Fotos: Vincent Pontet
Ramón Jacques
Il Teatro dei Champs
Elysées di Parigi uno dei baluardi della musica barocca in
questa città, ha incluso nella presente stagione Orfeo e Euridice di Gluck
nella sua versione italiana in tre atti del 1762, con la concezione scenica
curata da Robert Carsen, già montata
a Chicago e Toronto qualche anno fa. Si è trattato di uno spettacolo semplice,
diretto, austero, che anche se non è uno degli allestimenti più memorabili del
regista canadese, compie la sua funzione di compiacere lo spettatore senza
creare una distrazione dall’aspetto musicale.
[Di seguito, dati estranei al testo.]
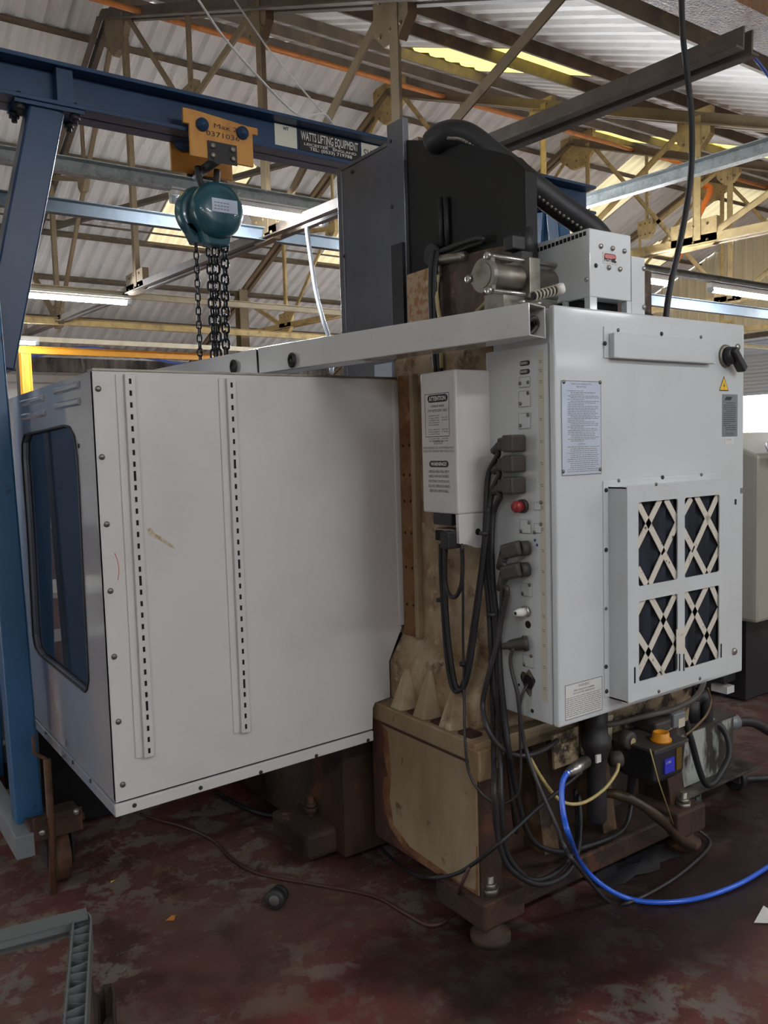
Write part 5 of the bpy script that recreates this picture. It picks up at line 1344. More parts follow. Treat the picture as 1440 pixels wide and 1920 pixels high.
for (px, py, lab, mids, tail) in (
    (979, 831, 'thick black cable from the topmost of three hooded plugs, drooping in the widest loop', ((934, 852), (916, 890), (911, 960), (909, 1060), (916, 1130), (921, 1230), (924, 1330), (926, 1420)),
     ((926, 1480, 1.70), (932, 1560, 1.70), (950, 1620, 1.69), (985, 1650, 1.68), (1020, 1658, 1.68), (1060, 1640, 1.70), (1082, 1600, 1.74), (1088, 1540, 1.80), (1085, 1490, 1.84))),
    (979, 869, 'thick black cable from the middle hooded plug, drooping just inside the widest loop', ((936, 891), (922, 925), (916, 985), (917, 1080), (927, 1160), (932, 1250), (935, 1340), (938, 1420)),
     ((940, 1500, 1.72), (948, 1590, 1.72), (975, 1635, 1.71), (1010, 1650, 1.70), (1050, 1630, 1.72), (1078, 1590, 1.76), (1083, 1530, 1.82), (1078, 1480, 1.86))),
    (979, 909, 'thick black cable from the lowest hooded plug, in the upper loop before the pale rib', ((938, 931), (926, 960), (922, 1020), (925, 1100), (934, 1180), (938, 1260), (946, 1340), (955, 1410)),
     ((965, 1470, 1.76), (985, 1550, 1.77), (1010, 1585, 1.77), (1050, 1597, 1.77), (1090, 1590, 1.79), (1150, 1568, 1.79), (1175, 1545, 1.82), (1185, 1500, 1.86)))):
    a = kp(px, py, 1.68)
    pts = [Vector((XK, a.y+.07, a.z-.015))]+[kp(x, y, XK-.012*(i > 1)-.01*(i > 4)) for i, (x, y) in enumerate(mids)]+[yp(*q) for q in tail]
    cable(lab, pts, .0082, 'plugged_cable', 'black', None, hood_plug(px, py))
def elbow_plug(px, py):
    def f(t):
        a = kp(px, py, 1.68)
        b = MB(); b.cyl((1.679, a.y-.005, a.z), (1.655, a.y+.003, a.z), .021, 14); b.build('plug_collar', M['plug'], t)
        b = MB(); b.bar((1.655, a.y-.004, a.z+.004), (1.628, a.y+.046, a.z-.012), .042, .042); b.build('plug_body', M['plug'], t, bev=.008)
        b = MB(); b.cyl((1.632, a.y+.040, a.z-.012), (1.630, a.y+.062, a.z-.062), .016, 12, .011); b.build('plug_boot', M['plug'], t)
    return f
for (px, py, lab, mids) in (
    (988, 1027, 'dark cable from the upper angled plug, dipping across to the mounting plate', [kp(946, 1060, 1.628), kp(943, 1100, 1.628), kp(940, 1150, 1.63), kp(934, 1200, 1.62), kp(915, 1270, 1.60), kp(905, 1320, 1.60), yp(912, 1360, 1.76), yp(930, 1392, 1.74), yp(960, 1413, 1.72), yp(990, 1416, 1.70), yp(1020, 1405, 1.70), yp(1045, 1388, 1.71)]),
    (988, 1067, 'dark cable from the lower angled plug, running down behind the others', [kp(951, 1106, 1.628), kp(945, 1140, 1.63), kp(936, 1180, 1.625), kp(926, 1240, 1.62), kp(930, 1310, 1.62), kp(944, 1370, 1.66), yp(955, 1440, 1.80), yp(962, 1510, 1.82), yp(968, 1560, 1.90)])):
    a = kp(px, py, 1.68)
    cable(lab, [Vector((1.63, a.y+.058, a.z-.045))]+mids, .008, 'plugged_cable', 'cable', None, elbow_plug(px, py))
def round_plug(px, py):
    def f(t):
        a = kp(px, py, 1.68)
        b = MB(); b.lathe((1.679, a.y-.004, a.z), (-1, .75, -.15), ((0, .021), (.012, .023), (.014, .019), (.05, .016), (.06, .010), (.075, .009)), 14); b.build('plug_body', M['plug'], t)
    return f
pts = [kp(962, 1216, 1.63), kp(957, 1235, 1.628), kp(960, 1260, 1.628), kp(970, 1300, 1.628), kp(976, 1350, 1.63), kp(985, 1400, 1.64), kp(1005, 1460, 1.64), kp(1040, 1540, 1.64), kp(1060, 1590, 1.64), kp(1080, 1620, 1.64), P(1140, 1690, 'Z', .012), P(1180, 1692, 'Z', .012), P(1260, 1650, 'Z', .012), P(1320, 1600, 'Z', .012), P(1330, 1575, 'Z', .012), P(1300, 1550, 'Z', .05)]
cable('dark cable from the round plug low on the cabinet side, ending on the floor', pts, .0058, 'plugged_cable', 'cable', None, round_plug(988, 1205))
pts = [kp(993, 1279, 1.69), kp(984, 1292, 1.665), kp(977, 1310, 1.655), kp(974, 1340, 1.655), kp(976, 1400, 1.655), kp(976, 1450, 1.655), kp(972, 1485, 1.65), kp(960, 1500, 1.64), kp(935, 1508, 1.62), kp(905, 1490, 1.575), kp(880, 1450, 1.56), kp(872, 1390, 1.56), kp(870, 1300, 1.585), kp(868, 1200, 1.60), kp(868, 1100, 1.58), kp(866, 1020, 1.555)]
cable('thin grey wire looping from the sooty cabinet hole up to the white box', pts, .0042, 'thin_wire', 'cable')
# loops of hose under the counterbalance box
for i, (lab, px) in enumerate((('left strand of black hose looping below the white box', ((826, 1020), (827, 1080), (831, 1150), (836, 1220), (845, 1280), (858, 1297), (872, 1270), (880, 1220), (893, 1130), (905, 1040), (912, 960))),
                             ('right strand of black hose looping below the white box', ((834, 1020), (835, 1090), (838, 1160), (845, 1230), (855, 1285), (868, 1292), (880, 1255), (890, 1190), (900, 1110), (910, 1020), (916, 950))))):
    cable(lab, [kp(x, y, 1.60-.012*i+.03*max(0, j-6)/4) for j, (x, y) in enumerate(px)], .0070, 'looped_hose', 'black')
cable('short black hose curling under the white box connector', [kp(836, 1030, 1.575), kp(834, 1085, 1.575), kp(842, 1115, 1.575), kp(855, 1118, 1.575), kp(865, 1095, 1.575), kp(867, 1060, 1.575), kp(866, 1025, 1.555)], .0065, 'looped_hose', 'black')
tie_b = MB()
for (x, y) in ((826, 1125), (907, 1000), (869, 1245), (922, 1152)): 
    p = kp(x, y, 1.60); tie_b.lathe((p.x, p.y, p.z-.005), (0, 0, 1), ((0, .0135), (.010, .0135)), 10)
tie_b.build('cable_ties', M['black'], mc, kind='stuff')

# cables and hoses about the base
b_ = [yp(975, 1380, 1.74), yp(1010, 1450, 1.72), yp(1050, 1500, 1.70), yp(1090, 1506, 1.68), yp(1130, 1482, 1.66), yp(1155, 1450, 1.66), yp(1160, 1432, 1.67)]
M['hose_yellow'] = mat('yellowed_hose', rgb(186, 170, 112), .35)
cable('translucent yellow hose looping below the filter regulator', b_, .0055, 'yellow_hose', 'hose_yellow')
cable('black cable running straight from the regulator down across the base corner to the floor', [yp(1090, 1447, 1.66), yp(1050, 1480, 1.66), yp(990, 1532, 1.70), kp(940, 1578, 1.56), kp(890, 1618, 1.545), kp(850, 1640, 1.53), kp(800, 1645, 1.50), P(760, 1630, 'Z', .012), P(715, 1590, 'Z', .012), P(690, 1550, 'Z', .012), P(672, 1510, 'Z', .012), P(650, 1495, 'Z', .02), P(620, 1500, 'Z', .012)], .0062, 'floor_cable', 'black')
cable('dark cable coiled on the floor beneath the white enclosure', [P(405, 1485, 'Z', .012), P(440, 1505, 'Z', .012), P(480, 1522, 'Z', .012), P(520, 1530, 'Z', .012), P(560, 1525, 'Z', .012), P(600, 1500, 'Z', .012), P(625, 1492, 'Z', .012)], .010, 'floor_cable', 'black')
M['browncable'] = mat('brown_cable', rgb(70, 44, 40), .5)
cable('thin brown cable snaking across the open red floor', [P(262, 1526, 'Z', .008), P(300, 1538, 'Z', .008), P(350, 1552, 'Z', .008), P(400, 1575, 'Z', .008), P(432, 1608, 'Z', .008), P(470, 1632, 'Z', .008), P(520, 1646, 'Z', .008), P(600, 1660, 'Z', .008), P(700, 1680, 'Z', .008), P(760, 1712, 'Z', .008), P(805, 1735, 'Z', .008), P(840, 1722, 'Z', .008), P(858, 1690, 'Z', .008), kp(862, 1668, 1.53), kp(880, 1625, 1.54)], .006, 'floor_cable', 'browncable')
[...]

L’azione si sviluppava su un arido desolato terreno
roccioso, con una cavità al centro dello scenario che rappresentava l’entrata
nel mondo sotterraneo. Il fondo bianco dello scenario si oscurava passando da
tonalità grigie e nere creando un ambiente lugubre di chiaroscuri con solisti e
coro adornati con costumi scuri. Tobias
Hoheisel è il creatore della scenografia e dei costumi. Il centro
dell’attenzione è statp il controtenore Philippe
Jaroussky un Orfeo di brio e carattere che a parte qualche movimento non
sentito e confuso e qualche momento di smisurato istrionismo, ha avuto un buon
disimpegno vocale, con una fraseggio e una emissione raffinati. Euridice ha
avuto in Patricia Petibon una
interprete ideale dando vocalmente credibilità al personaggio e mostrando un
amplia varietà di colori e tonalità nella sua voce. Con il suo aspetto
giovanile e fresco il soprano ungherese Emőke
Baráth ha illuminato scenicamente Amor, esibendo buoni mezzi vocali. Il Coro di Radio France ha contribuito alla recita
con omogeneità e animo. L’orchestra svizzera I Barocchisti si è ben posta in
buca, la sua compattezza e sonorità sono piaciute nonostante l’incandescenza e
la fretta del direttore titolare Diego Fasolis che causarono sfasamenti tra le voci.